I show that in the cena themes of infertility and truncated intergenerational structures coincide with the image of a fortune growing tamquam favus, “just as honeycomb.” For Chrysanthus, the deceased man lamented by Phileros at Satyrica 43.1, metaphorical fecundity of wealth contrasts with the severing of ties between family members and the allocation of his patrimonium to some anonymous heir. At Satyrica 76.8, in a rant against Fortunata provoked by her response to his kissing the puer non inspeciosus, Trimalchio uses the phrase tamquam favus to oppose her infertility with his financial savvy. Already at Satyrica 39.15, with the edible zodiac, Trimalchio had used the phrase of mother earth, who has every good in herself tamquam favus. I connect this earthly richness to Trimalchio’s autarkeia, self-sufficiency, and to his standing as a self-made man, ex se natus.

The honeycomb metaphor, evoking an efflorescent outgrowth of wealth, appears in tandem with the ambivalence of the freedmen toward their futures.

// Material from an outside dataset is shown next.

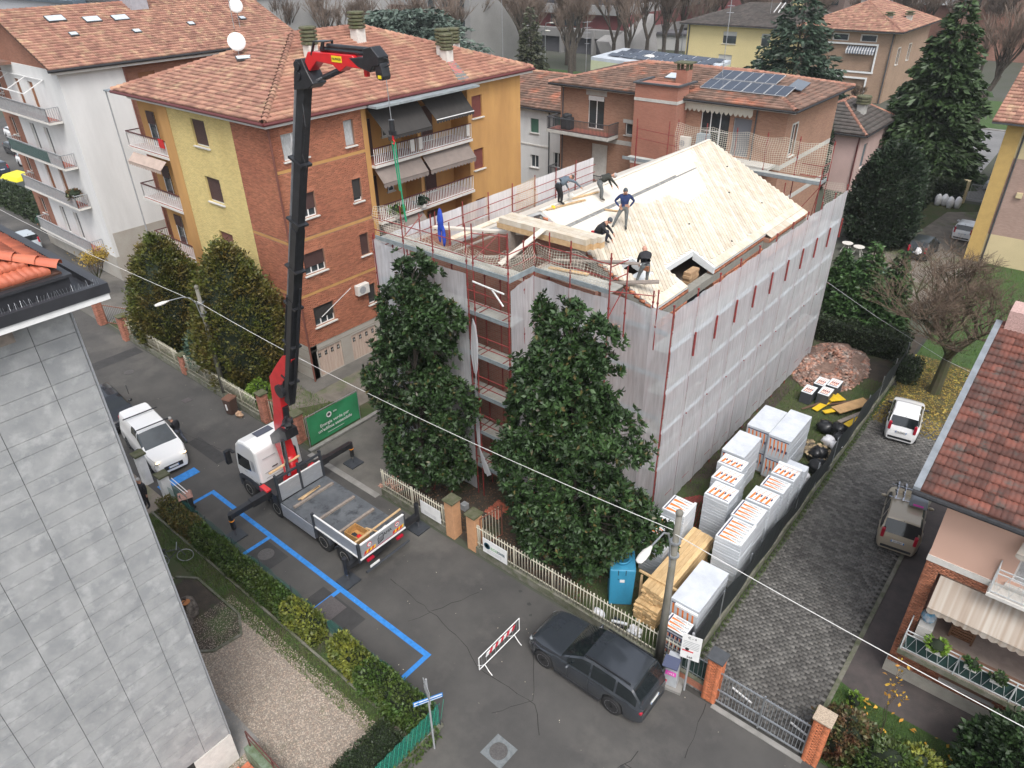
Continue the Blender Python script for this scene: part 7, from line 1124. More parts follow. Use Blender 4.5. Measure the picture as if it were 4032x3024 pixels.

Even as some would bequeath skill at moneymaking to their favorite boys, with homoerotic attachments displacing heterosexual procreation, in general they share a desire to live fully in the present. The temporality of monetary growth, the analogue of which, honeycomb, is a conventional element in pederastic imagery, thus functions as a limit to a more dominant paradigm of growth supplied by sexual procreation. I am aided here by speculative work on queer futurities (Muñoz; Edelman).

To conclude, I contrast money as honeycomb with the productivity of money elsewhere in the Satyrica. The coins hidden in the tunic at Satyrica 12-15, in an episode that stages the hidden treasure motif from comedy (Panayotakis), model a narrative rather than social trajectory. Hidden treasure reappears towards the end of the novel in verses that compare gold coins to the imagined restoration of Encolpius’ sexual potency (Connors). Both instances illustrate the singularity of describing financial growth as honeycomb in the cena.